** begin **
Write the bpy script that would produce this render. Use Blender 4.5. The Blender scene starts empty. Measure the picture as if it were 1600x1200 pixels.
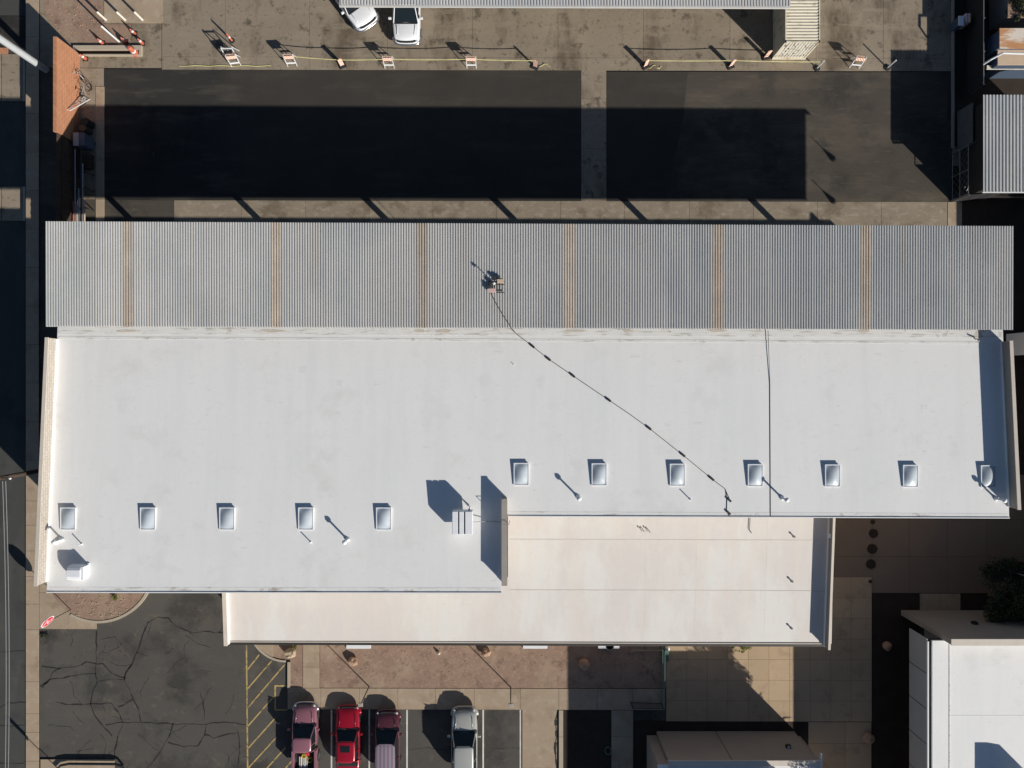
import bpy, bmesh, math, random
from mathutils import Vector, Matrix, noise as mnoise
random.seed(7)
R = math.radians
S = bpy.context.scene
C = S.collection

# ------------------------------------------------------------------ camera, sky, sun, exposure
H, F = 52.0, 1110.0                     # flying height in metres, focal length in photograph pixels
cd = bpy.data.cameras.new('camera'); cam = bpy.data.objects.new('camera', cd); C.objects.link(cam)
cam.location = (0, 0, H); cam.rotation_euler = (0, 0, 0)
cd.sensor_width = 36; cd.lens = F / 1600 * 36; cd.clip_end = 1500
S.camera = cam
SUN_EL = 26.4
SX, SY = 0.706, -0.708                  # horizontal direction towards the sun (x east, y north)
w = bpy.data.worlds.new('World'); S.world = w; w.use_nodes = True
nt = w.node_tree
sky = nt.nodes.new('ShaderNodeTexSky'); sky.sky_type = 'NISHITA'; sky.sun_disc = False
sky.sun_elevation = R(SUN_EL); sky.sun_rotation = math.atan2(SX, SY)
sky.air_density = 1.0; sky.dust_density = 0.6; sky.ozone_density = 3.5
bg = nt.nodes['Background']; bg.inputs['Strength'].default_value = 0.052
nt.links.new(sky.outputs[0], bg.inputs[0])
sl = bpy.data.lights.new('sun', 'SUN'); sl.energy = 5.0; sl.angle = R(0.53); sl.color = (1.0, 0.955, 0.88)
so = bpy.data.objects.new('sun', sl); C.objects.link(so)
d = Vector((SX * math.cos(R(SUN_EL)), SY * math.cos(R(SUN_EL)), math.sin(R(SUN_EL))))
so.rotation_euler = d.to_track_quat('Z', 'Y').to_euler(); so.location = (60, -60, 50)
S.view_settings.view_transform = 'Standard'; S.view_settings.look = 'None'
S.view_settings.gamma = 1; S.view_settings.exposure = 0.12
S.view_settings.use_curve_mapping = False

# ------------------------------------------------------------------ measuring helpers
def P(px, py, h=0.0):                   # point at height h seen at photograph pixel px, py
    s = (H - h) / F
    return Vector(((px - 800) * s, -(py - 600) * s, h))
def G(gx, gy, h=0.0):                   # plan position given in ground pixels, at height h
    s = H / F
    return Vector(((gx - 800) * s, -(gy - 600) * s, h))
def PP(px, py, a, b, up=0.0):           # point on the sloping plane z = a + b*y (+up)
    a = a + up; k = (py - 600) / F
    z = (a - b * k * H) / (1 - b * k)
    return P(px, py, z)

# ------------------------------------------------------------------ materials
def mat(name, col, rough=0.85, var=0.12, s1=0.35, s2=7.0, stain=None, bump=0.0, bscale=40, metal=0.0,
        objvar=0.0, spec=0.3, stretch=None, extra=None, coat=0.0):
    m = bpy.data.materials.new(name); m.use_nodes = True
    t = m.node_tree; N = t.nodes; L = t.links
    b = N['Principled BSDF']
    b.inputs['Roughness'].default_value = rough; b.inputs['Metallic'].default_value = metal
    b.inputs['Specular IOR Level'].default_value = spec
    if coat: b.inputs['Coat Weight'].default_value = coat; b.inputs['Coat Roughness'].default_value = 0.06
    geo = N.new('ShaderNodeNewGeometry')
    src = geo.outputs['Position']
    if stretch:
        mp = N.new('ShaderNodeMapping'); mp.inputs['Scale'].default_value = stretch
        L.new(src, mp.inputs[0]); src = mp.outputs[0]
    def noise(scale, det=4, s=src, r=0.6):
        n = N.new('ShaderNodeTexNoise'); n.inputs['Scale'].default_value = scale
        n.inputs['Detail'].default_value = det; n.inputs['Roughness'].default_value = r
        L.new(s, n.inputs['Vector']); return n.outputs['Fac']
    def mapr(v, a0, a1, b0, b1):
        r = N.new('ShaderNodeMapRange'); r.inputs[1].default_value = a0; r.inputs[2].default_value = a1
        r.inputs[3].default_value = b0; r.inputs[4].default_value = b1; L.new(v, r.inputs[0]); return r.outputs[0]
    def mul(a, c):
        r = N.new('ShaderNodeMath'); r.operation = 'MULTIPLY'; L.new(a, r.inputs[0])
        if isinstance(c, float): r.inputs[1].default_value = c
        else: L.new(c, r.inputs[1])
        return r.outputs[0]
    f = mul(mapr(noise(s1), 0.25, 0.75, 1 - var, 1 + var), mapr(noise(s2, 3), 0.25, 0.75, 1 - var * 0.6, 1 + var * 0.6))
    if objvar:
        oi = N.new('ShaderNodeObjectInfo'); f = mul(f, mapr(oi.outputs['Random'], 0, 1, 1 - objvar, 1 + objvar))
    cur = None
    rgb = N.new('ShaderNodeRGB'); rgb.outputs[0].default_value = (*col, 1); cur = rgb.outputs[0]
    for st in (stain or []):            # (colour, strength, scale, low, high, stretch)
        sc, amt, ssc, lo, hi = st[:5]
        s = geo.outputs['Position']
        if len(st) > 5:
            mp = N.new('ShaderNodeMapping'); mp.inputs['Scale'].default_value = st[5]; L.new(s, mp.inputs[0]); s = mp.outputs[0]
        mk = mapr(noise(ssc, 5, s, 0.65), 0.5 + (lo - 0.5) * 0.62, 0.5 + (hi - 0.5) * 0.62, 0, amt)
        mx = N.new('ShaderNodeMix'); mx.data_type = 'RGBA'
        L.new(mk, mx.inputs[0]); L.new(cur, mx.inputs[6]); mx.inputs[7].default_value = (*sc, 1); cur = mx.outputs[2]
    if extra: cur = extra(N, L, geo, cur)
    vm = N.new('ShaderNodeVectorMath'); vm.operation = 'SCALE'
    L.new(cur, vm.inputs[0]); L.new(f, vm.inputs['Scale'])
    L.new(vm.outputs[0], b.inputs['Base Color'])
    if bump:
        bp = N.new('ShaderNodeBump'); bp.inputs['Strength'].default_value = bump; bp.inputs['Distance'].default_value = 0.02
        L.new(noise(bscale, 3), bp.inputs['Height']); L.new(bp.outputs[0], b.inputs['Normal'])
    return m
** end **
Extract every line containing the string "scene" from the data above.

EXERCISE RESPONSE:
Write the bpy script that would produce this render. Use Blender 4.5. The Blender scene starts empty. Measure the picture as if it were 1600x1200 pixels.
S = bpy.context.scene